Bridgette - thank you for the wonderful work you do. And thanks for being such an inspiration - maybe too much of an inspiration!

4.02.2008

Wisteria Hysteria


The above title comes courtesy of the lovely lovely Katie - it's what she calls the absolute madness that seizes people to rush to take photos of the wisteria in our neighborhood at this time of year.  I, however, think it also applies to the attitude  people have about it. My mother hates  the stuff, our neighbor detests  it (and has used some incredibly potent, lethal, supposedly permanent solution to rid himself of the teeny little bit he used to have - we'll see; my money is on the wisteria making a return appearance). They don't like the WILDNESS  of it. Since I have no skills at all with azaleas - the piece de resistance  of our neighborhood - it's lucky that wisteria needs no help from me. It probably actually prefers that I just stay away. Every spring, the yard just erupts into a huge lavender landscape all on its own. How great is that And yes, I know  it will take over the entire place - trust me, I know  - but it makes me so happy that I don't care. The wildness of it makes me  smile! And that brings me back to my observation about who hates wisteria & who loves it. It feels like the tip of the iceberg if you find out someone hates wisteria. (The ever-wonderful Michael & Robert's iceberg theory: When someone says or does something that doesn't really seem all that  bad, just a little funny, a little off - like if they won't share any cookies with you - you can just bet it's the tip of the iceberg & soon you'll know more weird stuff about that person than you ever wanted to.)

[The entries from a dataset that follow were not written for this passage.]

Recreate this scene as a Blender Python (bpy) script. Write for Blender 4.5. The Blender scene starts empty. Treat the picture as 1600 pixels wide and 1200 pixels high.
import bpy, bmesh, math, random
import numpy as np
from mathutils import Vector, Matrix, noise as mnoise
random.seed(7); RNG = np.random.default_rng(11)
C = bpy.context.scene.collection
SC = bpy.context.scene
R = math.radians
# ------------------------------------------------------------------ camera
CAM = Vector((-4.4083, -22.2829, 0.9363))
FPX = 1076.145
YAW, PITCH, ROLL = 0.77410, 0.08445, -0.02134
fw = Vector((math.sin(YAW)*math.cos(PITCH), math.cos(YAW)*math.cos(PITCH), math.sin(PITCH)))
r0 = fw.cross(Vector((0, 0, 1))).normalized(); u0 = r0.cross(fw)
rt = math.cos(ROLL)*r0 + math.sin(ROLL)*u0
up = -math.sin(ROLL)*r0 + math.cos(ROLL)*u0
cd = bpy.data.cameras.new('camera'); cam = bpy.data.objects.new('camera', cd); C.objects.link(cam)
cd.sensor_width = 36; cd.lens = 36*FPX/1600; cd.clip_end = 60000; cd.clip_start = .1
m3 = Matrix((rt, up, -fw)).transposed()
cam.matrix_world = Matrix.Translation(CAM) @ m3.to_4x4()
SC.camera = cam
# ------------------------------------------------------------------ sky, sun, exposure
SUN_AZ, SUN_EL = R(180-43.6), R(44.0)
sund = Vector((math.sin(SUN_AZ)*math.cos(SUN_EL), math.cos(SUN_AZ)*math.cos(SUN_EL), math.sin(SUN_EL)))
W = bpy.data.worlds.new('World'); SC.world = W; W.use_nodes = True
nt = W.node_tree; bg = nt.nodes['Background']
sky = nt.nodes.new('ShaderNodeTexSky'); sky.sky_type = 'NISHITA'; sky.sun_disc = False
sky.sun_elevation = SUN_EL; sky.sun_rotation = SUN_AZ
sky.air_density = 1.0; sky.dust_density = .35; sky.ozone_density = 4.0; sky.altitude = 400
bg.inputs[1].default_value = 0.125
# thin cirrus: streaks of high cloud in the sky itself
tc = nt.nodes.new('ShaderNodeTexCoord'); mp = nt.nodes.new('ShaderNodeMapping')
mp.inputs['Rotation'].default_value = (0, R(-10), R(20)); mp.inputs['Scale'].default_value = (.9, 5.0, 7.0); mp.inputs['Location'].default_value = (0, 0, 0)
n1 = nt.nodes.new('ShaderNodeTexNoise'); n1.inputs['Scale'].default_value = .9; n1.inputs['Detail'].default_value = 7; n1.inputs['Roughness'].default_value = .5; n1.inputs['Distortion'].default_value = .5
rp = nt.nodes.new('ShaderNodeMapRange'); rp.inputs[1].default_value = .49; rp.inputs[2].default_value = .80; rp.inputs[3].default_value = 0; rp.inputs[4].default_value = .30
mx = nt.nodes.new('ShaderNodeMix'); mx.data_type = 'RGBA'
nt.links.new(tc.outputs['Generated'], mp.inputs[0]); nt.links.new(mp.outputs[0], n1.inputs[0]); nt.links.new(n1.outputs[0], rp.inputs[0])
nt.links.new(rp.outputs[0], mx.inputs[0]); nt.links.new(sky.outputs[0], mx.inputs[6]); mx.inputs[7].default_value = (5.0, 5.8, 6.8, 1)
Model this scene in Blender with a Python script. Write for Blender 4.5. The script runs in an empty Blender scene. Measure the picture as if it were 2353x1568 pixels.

The above photo is the front yard Saturday afternoon, after wisteria had begun to rain down on it. How could you not  like that?

4.01.2008

Bowen's pink chair


This is a photograph of the pink chair I talked about the other day - the one I spied up in a yard on my way in to the lab. As I went by this morning, there were 2 people standing on the front porch of the house in whose yard this chair presides. And it made me crazy  because I wanted to ask their permission to get up in the yard & take the photo, but it made my stomach very  uncomfortable - I don't call this Tales of Art & Anxiety for nothing - but I turned my car around, parked & did just that. And I FELL  as I was saying hello to the woman - how embarrassing is THAT?  Needless to say, my anxiety level really ratcheted up, along with my humiliation level (and people think art isn't hard), but it has  been raining & the grass was  wet & slick, and I wasn't hurt, but STILL!!!!  Anyway, despite my red face & despite trying to catch my breath, I asked. And it turns out the house belongs to the guy & he was very cool about it. In fact, they were both very cool, much cooler than I - young & hip & tattooed, which also made me feel goofy & ridiculous. The house is also pretty cool. Great porch, great spaces to hang out. The chair was made by Bowen Hardy, a friend of the house's owner (whose name I forget - I'm so sorry - I was so rattled by facing my fear about telling people I'm an artist & falling & everything).

So I took the photos. The trees & plants surrounding the chair made it difficult to really see the rods, so I decided to just play with Photoshop & see if a white background would help. Now, I was NOT  doing this the Photoshop easy  way, but I always forget how to do that, and the ever-wonderful Michael wasn't here to help, so like I said, I just started to play. And I gotta tell ya, I really like this  glowy effect much better than the "correct" glowy effect (after Michael got here, he showed me how to do that). In fact, I'm going to use it with some photographs of my own personal chairs - I've been trying to figure out a way to make them seem magical, with no luck, but I think this is the method. So my apologies to all you Photoshop people out there, who are just rolling your eyes, but I really like this effect.

And PS - doesn't this chair remind you of Salvador Dali's mustache?

PS#2 - For some reason, this chair looks very lavender-y when I post it to this blog. I've noticed in the past that I have to color-correct photos differently for posting here because the colors just don't match the real deal, but I forgot to do that with this. I'll try to fix it. In the meantime, if any of y'all out there know any blog tricks to take care of this little problem, I'd love to hear from you! Muchas gracias!